*Task statement*
Review the material line by line. Identify and copy every line that contains the string "scene".

*Source excerpt*
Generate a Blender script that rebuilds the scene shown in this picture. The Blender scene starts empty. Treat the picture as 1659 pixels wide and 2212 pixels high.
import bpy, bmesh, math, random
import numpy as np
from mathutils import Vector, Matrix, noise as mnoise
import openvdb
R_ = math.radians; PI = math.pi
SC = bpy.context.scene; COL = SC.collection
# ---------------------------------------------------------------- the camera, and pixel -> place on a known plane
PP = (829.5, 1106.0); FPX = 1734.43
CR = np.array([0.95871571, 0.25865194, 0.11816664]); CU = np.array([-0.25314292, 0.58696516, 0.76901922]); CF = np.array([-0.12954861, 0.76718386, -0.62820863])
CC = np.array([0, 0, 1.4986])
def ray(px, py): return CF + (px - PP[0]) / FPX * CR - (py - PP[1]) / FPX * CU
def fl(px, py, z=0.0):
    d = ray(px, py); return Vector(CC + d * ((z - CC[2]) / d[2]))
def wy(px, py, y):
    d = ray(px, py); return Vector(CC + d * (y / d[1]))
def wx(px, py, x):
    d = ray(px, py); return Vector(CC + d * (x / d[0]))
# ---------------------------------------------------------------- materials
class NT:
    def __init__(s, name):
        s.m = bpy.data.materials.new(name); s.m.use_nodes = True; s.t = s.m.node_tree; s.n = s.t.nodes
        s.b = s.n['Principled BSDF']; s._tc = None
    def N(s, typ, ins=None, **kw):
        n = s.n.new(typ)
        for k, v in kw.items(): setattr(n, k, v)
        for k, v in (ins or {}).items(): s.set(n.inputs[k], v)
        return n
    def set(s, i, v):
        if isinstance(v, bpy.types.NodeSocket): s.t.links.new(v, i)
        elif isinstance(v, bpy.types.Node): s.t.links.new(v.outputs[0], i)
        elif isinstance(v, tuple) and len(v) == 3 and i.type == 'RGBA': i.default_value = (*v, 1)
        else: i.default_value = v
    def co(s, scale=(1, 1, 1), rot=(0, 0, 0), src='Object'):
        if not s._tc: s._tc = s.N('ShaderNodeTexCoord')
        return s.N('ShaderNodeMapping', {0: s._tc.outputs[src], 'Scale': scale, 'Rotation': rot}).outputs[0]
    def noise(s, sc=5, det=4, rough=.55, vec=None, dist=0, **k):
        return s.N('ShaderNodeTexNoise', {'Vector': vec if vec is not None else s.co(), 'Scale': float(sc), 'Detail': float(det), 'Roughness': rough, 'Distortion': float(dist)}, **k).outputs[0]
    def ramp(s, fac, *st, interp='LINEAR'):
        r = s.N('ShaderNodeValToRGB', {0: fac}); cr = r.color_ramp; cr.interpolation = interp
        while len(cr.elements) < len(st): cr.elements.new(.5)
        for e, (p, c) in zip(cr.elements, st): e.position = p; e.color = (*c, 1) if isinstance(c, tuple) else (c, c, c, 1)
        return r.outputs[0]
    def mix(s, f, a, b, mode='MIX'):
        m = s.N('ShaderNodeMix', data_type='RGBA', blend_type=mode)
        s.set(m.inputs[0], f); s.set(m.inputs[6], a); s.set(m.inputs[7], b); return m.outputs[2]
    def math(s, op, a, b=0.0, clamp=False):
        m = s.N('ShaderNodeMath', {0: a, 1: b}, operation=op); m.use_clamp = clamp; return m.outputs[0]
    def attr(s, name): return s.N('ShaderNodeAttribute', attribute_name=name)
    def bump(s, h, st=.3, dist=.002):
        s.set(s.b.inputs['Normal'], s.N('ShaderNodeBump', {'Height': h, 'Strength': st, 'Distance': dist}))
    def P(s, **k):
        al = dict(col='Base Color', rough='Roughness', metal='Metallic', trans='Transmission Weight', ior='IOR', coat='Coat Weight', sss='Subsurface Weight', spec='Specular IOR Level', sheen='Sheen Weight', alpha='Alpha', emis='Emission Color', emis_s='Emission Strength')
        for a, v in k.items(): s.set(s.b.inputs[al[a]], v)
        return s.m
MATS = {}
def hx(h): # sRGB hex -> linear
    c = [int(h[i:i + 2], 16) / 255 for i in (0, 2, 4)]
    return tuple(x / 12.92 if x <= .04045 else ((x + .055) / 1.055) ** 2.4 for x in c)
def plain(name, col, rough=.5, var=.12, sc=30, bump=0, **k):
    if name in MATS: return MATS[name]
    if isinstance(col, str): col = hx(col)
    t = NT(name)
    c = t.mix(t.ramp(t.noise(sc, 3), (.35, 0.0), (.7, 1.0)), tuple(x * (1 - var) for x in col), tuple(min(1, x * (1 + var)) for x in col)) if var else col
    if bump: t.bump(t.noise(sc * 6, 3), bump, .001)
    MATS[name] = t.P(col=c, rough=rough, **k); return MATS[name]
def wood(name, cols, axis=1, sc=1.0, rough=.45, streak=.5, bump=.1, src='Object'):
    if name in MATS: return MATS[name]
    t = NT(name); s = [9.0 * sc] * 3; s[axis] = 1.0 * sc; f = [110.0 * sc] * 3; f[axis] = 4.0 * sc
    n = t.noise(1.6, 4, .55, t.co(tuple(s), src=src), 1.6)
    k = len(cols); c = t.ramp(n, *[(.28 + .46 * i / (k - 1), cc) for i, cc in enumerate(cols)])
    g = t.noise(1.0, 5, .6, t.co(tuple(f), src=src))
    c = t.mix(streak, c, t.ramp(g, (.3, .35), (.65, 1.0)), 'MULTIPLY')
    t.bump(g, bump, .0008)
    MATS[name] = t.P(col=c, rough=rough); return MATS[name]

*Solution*
Generate a Blender script that rebuilds the scene shown in this picture. The Blender scene starts empty. Treat the picture as 1659 pixels wide and 2212 pixels high.
SC = bpy.context.scene; COL = SC.collection